### [What you should do]
From the listing that follows, extract every line and set it down unaltered.
::::
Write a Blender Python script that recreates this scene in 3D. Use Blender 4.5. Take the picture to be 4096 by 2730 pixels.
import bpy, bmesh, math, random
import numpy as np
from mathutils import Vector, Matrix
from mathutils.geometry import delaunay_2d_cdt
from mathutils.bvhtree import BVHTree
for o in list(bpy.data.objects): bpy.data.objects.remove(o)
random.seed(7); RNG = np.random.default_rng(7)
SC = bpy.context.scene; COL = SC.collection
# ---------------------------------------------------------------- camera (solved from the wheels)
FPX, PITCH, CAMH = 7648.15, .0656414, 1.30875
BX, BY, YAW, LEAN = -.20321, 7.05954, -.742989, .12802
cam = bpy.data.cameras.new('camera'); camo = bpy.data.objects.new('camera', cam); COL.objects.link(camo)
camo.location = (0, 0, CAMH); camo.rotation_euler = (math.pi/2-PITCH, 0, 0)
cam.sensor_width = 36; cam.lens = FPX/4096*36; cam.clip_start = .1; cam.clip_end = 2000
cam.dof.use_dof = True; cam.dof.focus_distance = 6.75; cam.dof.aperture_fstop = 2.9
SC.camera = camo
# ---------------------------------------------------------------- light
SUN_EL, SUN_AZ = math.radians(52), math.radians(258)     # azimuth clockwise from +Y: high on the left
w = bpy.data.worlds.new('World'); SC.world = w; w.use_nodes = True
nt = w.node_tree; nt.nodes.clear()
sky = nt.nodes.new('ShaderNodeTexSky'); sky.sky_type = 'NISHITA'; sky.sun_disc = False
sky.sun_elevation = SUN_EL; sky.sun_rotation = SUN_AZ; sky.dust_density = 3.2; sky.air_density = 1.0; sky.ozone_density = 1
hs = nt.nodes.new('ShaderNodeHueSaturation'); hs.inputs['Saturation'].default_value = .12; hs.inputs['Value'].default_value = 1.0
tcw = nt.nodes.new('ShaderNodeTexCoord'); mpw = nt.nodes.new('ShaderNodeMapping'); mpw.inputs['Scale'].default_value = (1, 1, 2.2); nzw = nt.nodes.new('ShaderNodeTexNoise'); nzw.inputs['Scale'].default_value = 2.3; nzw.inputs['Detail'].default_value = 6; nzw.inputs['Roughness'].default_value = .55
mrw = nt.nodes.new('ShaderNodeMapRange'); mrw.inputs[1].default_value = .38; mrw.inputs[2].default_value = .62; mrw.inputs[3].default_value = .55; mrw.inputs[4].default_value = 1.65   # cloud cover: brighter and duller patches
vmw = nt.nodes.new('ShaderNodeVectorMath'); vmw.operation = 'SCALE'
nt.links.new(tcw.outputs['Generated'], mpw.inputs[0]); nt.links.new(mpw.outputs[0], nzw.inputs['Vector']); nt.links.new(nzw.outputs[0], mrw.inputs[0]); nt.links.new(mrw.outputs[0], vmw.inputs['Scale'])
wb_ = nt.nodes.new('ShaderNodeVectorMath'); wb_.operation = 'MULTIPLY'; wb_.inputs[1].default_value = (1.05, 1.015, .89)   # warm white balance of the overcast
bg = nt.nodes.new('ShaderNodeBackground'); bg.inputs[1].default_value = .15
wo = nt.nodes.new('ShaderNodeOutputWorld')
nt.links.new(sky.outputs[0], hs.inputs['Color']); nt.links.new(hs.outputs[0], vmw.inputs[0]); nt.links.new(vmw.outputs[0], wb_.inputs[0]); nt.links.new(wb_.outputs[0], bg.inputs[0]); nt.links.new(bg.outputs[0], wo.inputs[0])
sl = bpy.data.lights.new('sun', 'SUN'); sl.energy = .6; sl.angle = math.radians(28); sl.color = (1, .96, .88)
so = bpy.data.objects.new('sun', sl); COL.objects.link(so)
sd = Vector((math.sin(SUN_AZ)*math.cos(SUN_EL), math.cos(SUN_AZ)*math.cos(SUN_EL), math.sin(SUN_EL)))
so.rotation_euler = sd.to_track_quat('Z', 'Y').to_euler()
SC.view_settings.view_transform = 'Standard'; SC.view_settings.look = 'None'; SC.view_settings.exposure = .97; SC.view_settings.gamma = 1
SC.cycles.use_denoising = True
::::
### [Answer below]
Write a Blender Python script that recreates this scene in 3D. Use Blender 4.5. Take the picture to be 4096 by 2730 pixels.
import bpy, bmesh, math, random
import numpy as np
from mathutils import Vector, Matrix
from mathutils.geometry import delaunay_2d_cdt
from mathutils.bvhtree import BVHTree
for o in list(bpy.data.objects): bpy.data.objects.remove(o)
random.seed(7); RNG = np.random.default_rng(7)
SC = bpy.context.scene; COL = SC.collection
# ---------------------------------------------------------------- camera (solved from the wheels)
FPX, PITCH, CAMH = 7648.15, .0656414, 1.30875
BX, BY, YAW, LEAN = -.20321, 7.05954, -.742989, .12802
cam = bpy.data.cameras.new('camera'); camo = bpy.data.objects.new('camera', cam); COL.objects.link(camo)
camo.location = (0, 0, CAMH); camo.rotation_euler = (math.pi/2-PITCH, 0, 0)
cam.sensor_width = 36; cam.lens = FPX/4096*36; cam.clip_start = .1; cam.clip_end = 2000
cam.dof.use_dof = True; cam.dof.focus_distance = 6.75; cam.dof.aperture_fstop = 2.9
SC.camera = camo
# ---------------------------------------------------------------- light
SUN_EL, SUN_AZ = math.radians(52), math.radians(258)     # azimuth clockwise from +Y: high on the left
w = bpy.data.worlds.new('World'); SC.world = w; w.use_nodes = True
nt = w.node_tree; nt.nodes.clear()
sky = nt.nodes.new('ShaderNodeTexSky'); sky.sky_type = 'NISHITA'; sky.sun_disc = False
sky.sun_elevation = SUN_EL; sky.sun_rotation = SUN_AZ; sky.dust_density = 3.2; sky.air_density = 1.0; sky.ozone_density = 1
hs = nt.nodes.new('ShaderNodeHueSaturation'); hs.inputs['Saturation'].default_value = .12; hs.inputs['Value'].default_value = 1.0
tcw = nt.nodes.new('ShaderNodeTexCoord'); mpw = nt.nodes.new('ShaderNodeMapping'); mpw.inputs['Scale'].default_value = (1, 1, 2.2); nzw = nt.nodes.new('ShaderNodeTexNoise'); nzw.inputs['Scale'].default_value = 2.3; nzw.inputs['Detail'].default_value = 6; nzw.inputs['Roughness'].default_value = .55
mrw = nt.nodes.new('ShaderNodeMapRange'); mrw.inputs[1].default_value = .38; mrw.inputs[2].default_value = .62; mrw.inputs[3].default_value = .55; mrw.inputs[4].default_value = 1.65   # cloud cover: brighter and duller patches
vmw = nt.nodes.new('ShaderNodeVectorMath'); vmw.operation = 'SCALE'
nt.links.new(tcw.outputs['Generated'], mpw.inputs[0]); nt.links.new(mpw.outputs[0], nzw.inputs['Vector']); nt.links.new(nzw.outputs[0], mrw.inputs[0]); nt.links.new(mrw.outputs[0], vmw.inputs['Scale'])
wb_ = nt.nodes.new('ShaderNodeVectorMath'); wb_.operation = 'MULTIPLY'; wb_.inputs[1].default_value = (1.05, 1.015, .89)   # warm white balance of the overcast
bg = nt.nodes.new('ShaderNodeBackground'); bg.inputs[1].default_value = .15
wo = nt.nodes.new('ShaderNodeOutputWorld')
nt.links.new(sky.outputs[0], hs.inputs['Color']); nt.links.new(hs.outputs[0], vmw.inputs[0]); nt.links.new(vmw.outputs[0], wb_.inputs[0]); nt.links.new(wb_.outputs[0], bg.inputs[0]); nt.links.new(bg.outputs[0], wo.inputs[0])
sl = bpy.data.lights.new('sun', 'SUN'); sl.energy = .6; sl.angle = math.radians(28); sl.color = (1, .96, .88)
so = bpy.data.objects.new('sun', sl); COL.objects.link(so)
sd = Vector((math.sin(SUN_AZ)*math.cos(SUN_EL), math.cos(SUN_AZ)*math.cos(SUN_EL), math.sin(SUN_EL)))
so.rotation_euler = sd.to_track_quat('Z', 'Y').to_euler()
SC.view_settings.view_transform = 'Standard'; SC.view_settings.look = 'None'; SC.view_settings.exposure = .97; SC.view_settings.gamma = 1
SC.cycles.use_denoising = True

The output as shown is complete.